特殊詐欺について送付先のマンションに設置された宅配ボックスから荷物を取り出して受領した者についての詐欺罪の故意・共謀を認めた事案
最高裁R1.9.27
<事案>
現金送付型の特殊詐欺において、氏名不詳者らと共謀の上、Aから2回にわたって現金合計350万円をだまし取り(詐欺既遂事件)、その後、Cから現金をだまし取ろうとしたが、その目的を遂げなかった(詐欺未遂事件)た。
<1審>
各事件について有罪。
<原審>
第1審判決が詐欺未遂事件について詐欺の故意及び共謀を認定した点に事実誤認はない
but
詐欺既遂事件につちえ詐欺の故意及び共謀を認定した点に事実誤認がある
⇒詐欺既遂事件について無罪。
<判断>
詐欺既遂事件について被告人に詐欺の故意が認められないとした原判決は重大な事実誤認をしたというべき⇒原判決を破棄し、被告人の控訴を棄却。
①被告人は、依頼を受け、他人の郵便受けの投入口から不在連絡票を取り出すという著しく不自然な方法を用いて、宅配ボックスから荷物を取り出したうえ、これを回収役に引き渡しており、
②本件マンションの居住者が、第三者である被告人に対し、宅配ボックスから荷物を受け取ることを依頼し、しかも、オートロックの解錠方法や郵便受けの開け方等を教えることなどすることもなく、①のような方法で荷物を受け取らせることは考え難い
⇒
③被告人は、依頼者が本件マンションの居住者ではないにもかかわらず、居住者を名宛人として送付された荷物を受け取ろうとしていることを認識していたと合理的に推認できる。
⇒
④被告人は、送り主は本件マンションに居住する名宛人が荷物を受け取るなどと誤信して荷物を送付したものであって、自己が受け取る荷物を送付したものである可能性を認識していたことも推認できる、。

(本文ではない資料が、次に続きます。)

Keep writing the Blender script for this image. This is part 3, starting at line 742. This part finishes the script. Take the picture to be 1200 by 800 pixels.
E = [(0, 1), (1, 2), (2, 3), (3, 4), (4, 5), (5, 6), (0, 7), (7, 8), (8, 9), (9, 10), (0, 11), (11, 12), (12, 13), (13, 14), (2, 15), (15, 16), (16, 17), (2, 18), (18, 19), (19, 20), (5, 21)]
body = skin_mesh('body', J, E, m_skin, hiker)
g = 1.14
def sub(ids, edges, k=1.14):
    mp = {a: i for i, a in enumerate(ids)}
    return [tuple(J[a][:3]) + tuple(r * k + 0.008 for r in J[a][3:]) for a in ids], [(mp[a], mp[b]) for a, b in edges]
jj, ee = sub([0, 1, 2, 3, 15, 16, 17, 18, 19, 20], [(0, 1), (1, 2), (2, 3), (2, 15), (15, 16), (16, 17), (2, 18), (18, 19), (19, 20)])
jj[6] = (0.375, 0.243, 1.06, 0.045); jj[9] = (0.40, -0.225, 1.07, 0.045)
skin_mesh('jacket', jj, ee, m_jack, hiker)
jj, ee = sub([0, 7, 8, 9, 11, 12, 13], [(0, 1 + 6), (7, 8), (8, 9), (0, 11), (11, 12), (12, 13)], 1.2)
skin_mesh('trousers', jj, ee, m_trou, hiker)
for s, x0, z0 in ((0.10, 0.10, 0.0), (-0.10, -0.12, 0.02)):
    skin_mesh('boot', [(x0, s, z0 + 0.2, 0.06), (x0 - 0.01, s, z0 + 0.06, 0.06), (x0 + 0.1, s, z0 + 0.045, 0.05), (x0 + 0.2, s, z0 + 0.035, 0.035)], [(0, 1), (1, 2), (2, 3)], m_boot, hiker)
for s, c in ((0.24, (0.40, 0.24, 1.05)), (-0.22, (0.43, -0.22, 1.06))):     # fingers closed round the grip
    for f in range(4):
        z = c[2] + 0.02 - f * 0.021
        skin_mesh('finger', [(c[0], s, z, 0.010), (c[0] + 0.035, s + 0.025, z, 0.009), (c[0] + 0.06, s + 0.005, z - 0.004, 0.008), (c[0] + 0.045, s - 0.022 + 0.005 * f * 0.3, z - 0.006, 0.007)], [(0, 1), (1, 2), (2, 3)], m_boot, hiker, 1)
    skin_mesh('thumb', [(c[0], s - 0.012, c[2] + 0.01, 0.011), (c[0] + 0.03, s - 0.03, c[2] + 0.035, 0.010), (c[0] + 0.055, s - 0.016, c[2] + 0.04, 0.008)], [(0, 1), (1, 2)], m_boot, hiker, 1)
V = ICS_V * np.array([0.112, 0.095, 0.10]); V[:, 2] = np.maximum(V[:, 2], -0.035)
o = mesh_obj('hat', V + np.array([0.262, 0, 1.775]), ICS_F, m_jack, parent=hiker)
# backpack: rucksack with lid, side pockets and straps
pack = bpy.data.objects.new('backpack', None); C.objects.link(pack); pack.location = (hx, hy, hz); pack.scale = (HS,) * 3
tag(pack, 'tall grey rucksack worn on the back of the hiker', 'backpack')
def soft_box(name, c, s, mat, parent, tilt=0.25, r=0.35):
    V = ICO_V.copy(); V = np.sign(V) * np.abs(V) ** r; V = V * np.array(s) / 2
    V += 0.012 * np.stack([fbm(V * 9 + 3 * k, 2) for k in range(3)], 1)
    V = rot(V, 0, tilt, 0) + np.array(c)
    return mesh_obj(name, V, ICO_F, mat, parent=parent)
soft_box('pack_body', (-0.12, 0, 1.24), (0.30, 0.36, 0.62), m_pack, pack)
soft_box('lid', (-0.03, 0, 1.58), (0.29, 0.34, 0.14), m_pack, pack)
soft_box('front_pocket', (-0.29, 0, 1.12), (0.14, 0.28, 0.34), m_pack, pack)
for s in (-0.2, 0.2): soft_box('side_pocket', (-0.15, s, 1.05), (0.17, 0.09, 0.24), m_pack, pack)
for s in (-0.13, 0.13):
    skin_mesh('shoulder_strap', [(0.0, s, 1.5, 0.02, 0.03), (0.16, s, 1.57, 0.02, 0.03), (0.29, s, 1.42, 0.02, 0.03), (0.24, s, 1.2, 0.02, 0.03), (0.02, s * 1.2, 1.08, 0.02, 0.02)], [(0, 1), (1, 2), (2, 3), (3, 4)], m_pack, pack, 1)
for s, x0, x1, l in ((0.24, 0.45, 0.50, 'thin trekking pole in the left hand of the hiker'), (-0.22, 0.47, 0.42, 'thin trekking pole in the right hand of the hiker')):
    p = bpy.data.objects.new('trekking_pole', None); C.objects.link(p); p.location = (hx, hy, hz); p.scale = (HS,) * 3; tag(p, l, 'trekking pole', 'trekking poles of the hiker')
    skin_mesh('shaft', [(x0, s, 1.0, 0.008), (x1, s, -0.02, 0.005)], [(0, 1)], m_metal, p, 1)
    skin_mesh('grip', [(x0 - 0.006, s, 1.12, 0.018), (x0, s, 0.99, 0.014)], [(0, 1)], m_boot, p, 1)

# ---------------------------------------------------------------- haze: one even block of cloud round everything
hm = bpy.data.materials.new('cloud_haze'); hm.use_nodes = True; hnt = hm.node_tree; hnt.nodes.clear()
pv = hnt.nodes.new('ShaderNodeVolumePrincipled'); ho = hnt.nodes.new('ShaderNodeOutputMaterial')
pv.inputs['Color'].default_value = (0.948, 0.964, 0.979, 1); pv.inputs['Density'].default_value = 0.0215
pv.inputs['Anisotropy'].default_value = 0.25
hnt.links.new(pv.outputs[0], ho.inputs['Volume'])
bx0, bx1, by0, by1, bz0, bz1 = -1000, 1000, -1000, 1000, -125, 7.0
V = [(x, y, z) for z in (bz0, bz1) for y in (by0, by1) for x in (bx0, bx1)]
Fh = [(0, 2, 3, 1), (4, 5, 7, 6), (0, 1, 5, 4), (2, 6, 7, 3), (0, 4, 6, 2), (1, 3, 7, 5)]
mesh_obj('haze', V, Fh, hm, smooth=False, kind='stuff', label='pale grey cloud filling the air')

「名宛人から荷物の受取を依頼された」旨の被告人の供述は信用できず、それ以外に前記の詐欺の可能性の認識を排除するような事情も見当たらない。
⇒
被告人は、自己の行為が詐欺に関与するものかもしれないと認識しながら本件各荷物を取り出して受領したものと認められる⇒詐欺の故意に欠けるところはなく、共犯者らとの共謀も認められる。
<解説>
最高裁H30.12.11、最高裁H30.12.14:
いずれも現金送付型特殊詐欺の事案において、
被告人が指示や依頼を受けて、配達される荷物を名宛人になりすまして受け取り、回収役に渡す行為を複数回繰り返し報酬を得ていたなどの事実は、
荷物が詐欺を含む犯罪に基づき送付されたことを十分に想起させるもの
⇒被告人は自己の行為が詐欺に当たる可能性を認識していたことを強く推認させる。
詐欺の可能性があるとの認識が排除されたことをうかがわせる事情も見当たらない。
⇒
詐欺の故意及び共謀を認め、これを否定した各原判決を破棄。